Louisiana justice’s civil rights case against peers denied

By Corinne Lincoln-Pinheiro | Apr 22, 2017

NEW ORLEANS — A federal judge recently refused to reverse a lower court's decision to dismiss a case brought by a Louisiana Supreme Court justice who accused four of his colleagues of allegedly violating his civil rights.

Supreme Court Justice Jefferson Hughes III filed a lawsuit in 2015 against Chief Justice Bernette Johnson and associate justices John Wiemer, Marcus Clark and Greg Guidry. They recused him from Bundrick v. Anadarko Petroleum and Walton v. Exxon Mobil because contributions to his re-election campaign were indirectly tied to the plaintiffs’ attorney. He claimed their actions violated the First and 14th Amendments, but U.S. District Judge Sarah Vance barred the suit because the justices were protected by the 11th Amendment, according to the court's April 4 decision.
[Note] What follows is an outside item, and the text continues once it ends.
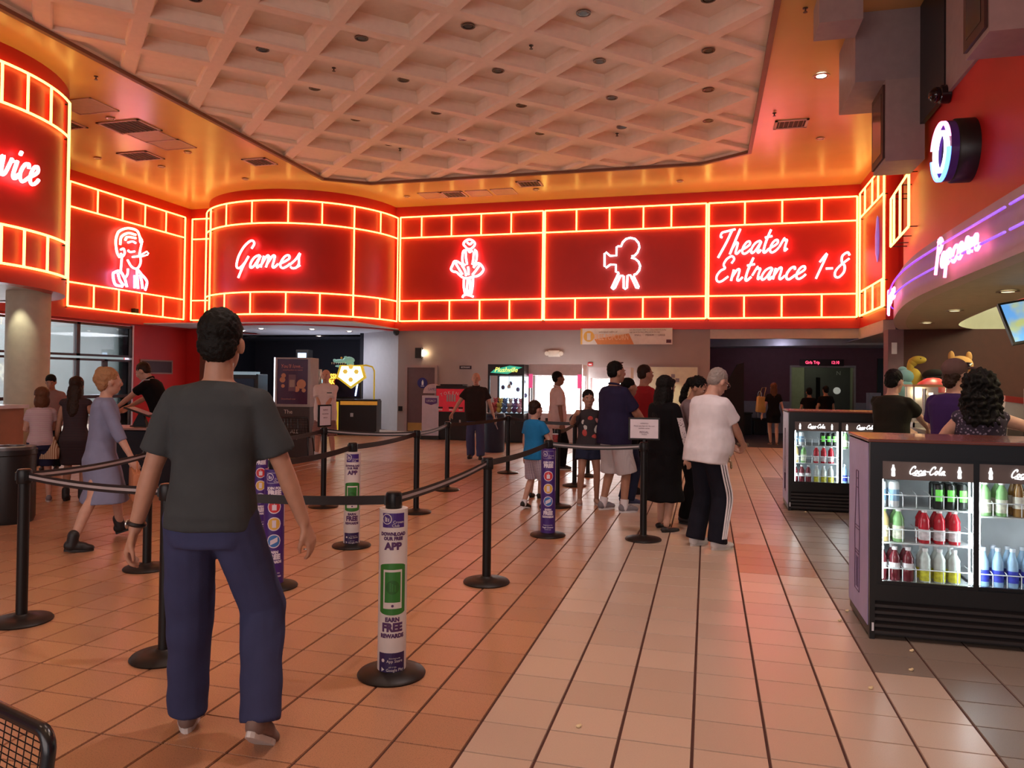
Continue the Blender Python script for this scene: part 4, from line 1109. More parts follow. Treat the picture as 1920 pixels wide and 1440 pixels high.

Hughes requested the dismissal be amended, but Vance did not overturn her decision.

“The federal district court’s recent decision to uphold the forced recusal of Justice Hughes was absolutely the right one,” Melissa Landry, executive director of Louisiana Lawsuit Abuse Watch told the Louisiana Record. “Once again, we applaud the majority of state supreme court justices for taking this action and the federal court for upholding it.”

Hughes did not show evidence of “an ongoing violation,” Vance said in court documents. An exception to the 11th Amendment, which protect justices under the states’ sovereign immunity, meant Hughes had to show that specific violations of federal law by a Louisiana official had occurred over time.

“We hope this recusal case sends a clear message to all Louisiana judges that conflicts of interest will not be tolerated in our courts,” Landry said.

Hughes argued that his colleagues’ practice of recusing a justice based on the political participation of parties in court posed an ongoing risk of recusal. But Vance did see an exception to immunity in two instances that occurred on one day and involved only Hughes.

“The right to a fair hearing before an impartial judge is one of the most basic tenets of America’s legal system," Laundry said. “Maintaining strong standards for recusal is one of the ways our courts can minimize the influence of electoral politics from the judicial process and ultimately ensure public confidence in the independence and integrity of judicial decisions.”

The gifts to Hughes’ campaign allegedly came from several Louisiana landowners to two political action committees (PAC), Citizens for Clean Water and Land PAC LLC. They contributed approximately $500,000 to his 2012 re-election campaign. Hughes denied having any involvement with the PAC that would have barred his participation in the Bundrick and Walton cases.